Your task is to retype the lines from the opening of the material through the line that includes "COL = SC.collection". Do not copy the pictures.

○ ○ ○

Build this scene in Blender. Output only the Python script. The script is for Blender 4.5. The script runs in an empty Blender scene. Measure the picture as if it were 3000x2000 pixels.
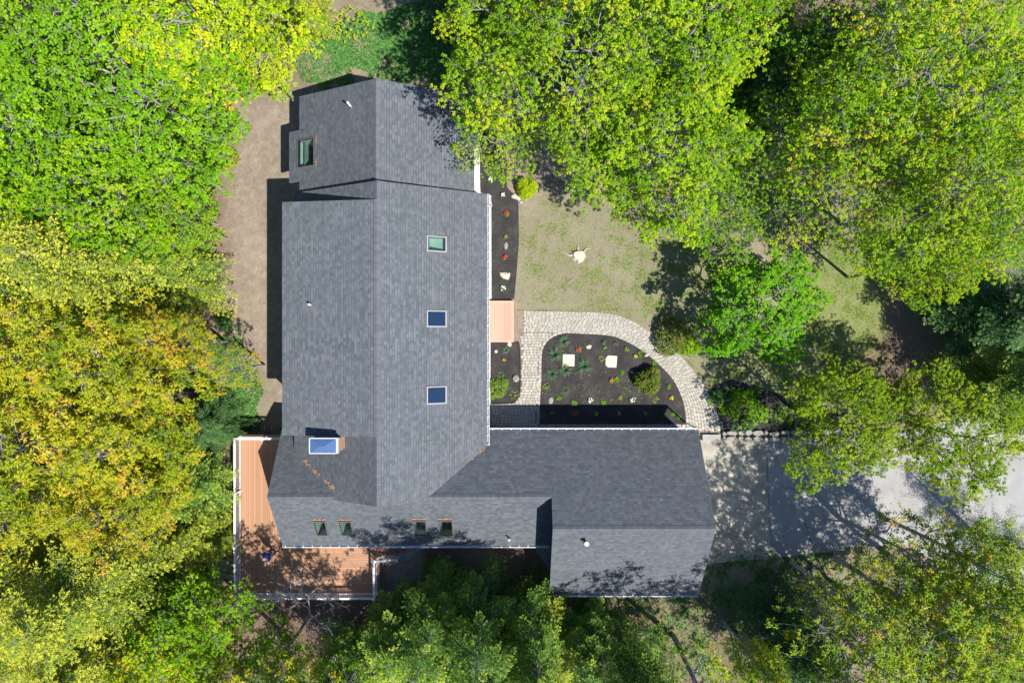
import bpy, bmesh, math, random
import numpy as np
from mathutils import Vector, Matrix
R_ = math.radians
SC = bpy.context.scene
COL = SC.collection

# ------------------------------------------------------------------ camera, sky, sun, exposure
H = 40.0
cam_d = bpy.data.cameras.new('camera'); cam_d.lens = 24; cam_d.sensor_width = 36
cam_d.clip_start = 0.5; cam_d.clip_end = 3000
cam = bpy.data.objects.new('camera', cam_d); COL.objects.link(cam)
cam.location = (0, 0, H); cam.rotation_euler = (0, 0, 0)
SC.camera = cam
SX, SY, SZ = 0.49, -0.437, 1.0                      # direction towards the sun
sun_vec = Vector((SX, SY, SZ)).normalized()
elev = math.asin(sun_vec.z)
w = bpy.data.worlds.new('World'); SC.world = w; w.use_nodes = True
nt = w.node_tree
sky = nt.nodes.new('ShaderNodeTexSky'); sky.sky_type = 'NISHITA'; sky.sun_disc = False
sky.sun_elevation = elev; sky.sun_rotation = math.atan2(SX, SY)
sky.air_density = 1.0; sky.dust_density = 0.5; sky.ozone_density = 3.0
bgn = nt.nodes['Background']; bgn.inputs[1].default_value = 0.085
tnt = nt.nodes.new('ShaderNodeMix'); tnt.data_type = 'RGBA'; tnt.blend_type = 'MULTIPLY'; tnt.inputs[0].default_value = 1
tnt.inputs[7].default_value = (0.80, 0.93, 1.18, 1)
nt.links.new(sky.outputs[0], tnt.inputs[6]); nt.links.new(tnt.outputs[2], bgn.inputs[0])
sl = bpy.data.lights.new('sun', 'SUN'); sl.energy = 5.0; sl.angle = R_(0.5); sl.color = (1, 0.95, 0.87)
so = bpy.data.objects.new('sun', sl); COL.objects.link(so)
so.rotation_euler = sun_vec.to_track_quat('Z', 'Y').to_euler()
SC.view_settings.view_transform = 'Standard'; SC.view_settings.look = 'None'
SC.view_settings.exposure = 0.55; SC.view_settings.gamma = 1
SC.cycles.max_bounces = 6; SC.cycles.transparent_max_bounces = 6
SC.cycles.diffuse_bounces = 3; SC.cycles.glossy_bounces = 2; SC.cycles.transmission_bounces = 3

# ------------------------------------------------------------------ site heights and picture-to-place helpers
def ss(a, b, x):
    t = np.clip((np.asarray(x, float) - a) / (b - a), 0, 1); return t * t * (3 - 2 * t)
def gz(x, y):
    """height of the ground: falls away to the west and a little to the south-west"""
    x = np.asarray(x, float); y = np.asarray(y, float)
    z = -0.62 * ss(-10.5, -15.5, x) - 0.8 * ss(-16, -34, x)
    z = z - 0.12 * ss(-12, -16, y) + 0.05 * np.sin(x * 0.35 + 1.2) * np.sin(y * 0.31) * ss(12.5, 20, np.maximum(abs(x), abs(y)))
    return z
def at(px, py, z=0.0):
    D = H - z
    return ((px - 1500) * D / 2000.0, (1000 - py) * D / 2000.0)
def atg(px, py):
    z = 0.0
    for _ in range(4):
        x, y = at(px, py, z); z = float(gz(x, y))
    return (x, y, z)
def A(zx, zy):            # measured on an enlargement of the garden
    return 1380 + zx / 3.136, 880 + zy / 3.136
def B(zx, zy):            # measured on an enlargement of the lawn
    return 1380 + zx / 3.136, 480 + zy / 3.136

# ------------------------------------------------------------------ mesh helpers
def link(o, parent=None):
    COL.objects.link(o)
    if parent is not None: o.parent = parent
    return o
def tag(o, label=None, cat=None, group=None, kind=None):
    if label: o['label'] = label
    if cat: o['category'] = cat
    if group: o['group'] = group
    if kind: o['kind'] = kind
    return o
def empty(name, loc=(0, 0, 0), rz=0.0, **k):
    o = bpy.data.objects.new(name, None); o.empty_display_size = 0.3
    o.location = loc; o.rotation_euler = (0, 0, rz); link(o); tag(o, **k); return o
def np_mesh(name, V, F4=None, F3=None, tint=None):
    """V (n,3); quads F4 (m,4); tris F3 (k,3); tint per vertex"""
    me = bpy.data.meshes.new(name)
    V = np.asarray(V, np.float32)
    me.vertices.add(len(V)); me.vertices.foreach_set('co', V.ravel())
    n4 = 0 if F4 is None else len(F4); n3 = 0 if F3 is None else len(F3)
    idx = []; 
    if n4: idx.append(np.asarray(F4, np.int32).ravel())
    if n3: idx.append(np.asarray(F3, np.int32).ravel())
    idx = np.concatenate(idx)
    me.loops.add(len(idx)); me.loops.foreach_set('vertex_index', idx)
    me.polygons.add(n4 + n3)
    st = np.concatenate([np.arange(n4) * 4, n4 * 4 + np.arange(n3) * 3]).astype(np.int32)
    me.polygons.foreach_set('loop_start', st)
    me.update(calc_edges=True)
    if tint is not None:
        a = me.attributes.new('tint', 'FLOAT', 'POINT'); a.data.foreach_set('value', np.asarray(tint, np.float32))
    me.validate()
    return me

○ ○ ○

*Solution for this problem*:
Build this scene in Blender. Output only the Python script. The script is for Blender 4.5. The script runs in an empty Blender scene. Measure the picture as if it were 3000x2000 pixels.
import bpy, bmesh, math, random
import numpy as np
from mathutils import Vector, Matrix
R_ = math.radians
SC = bpy.context.scene
COL = SC.collection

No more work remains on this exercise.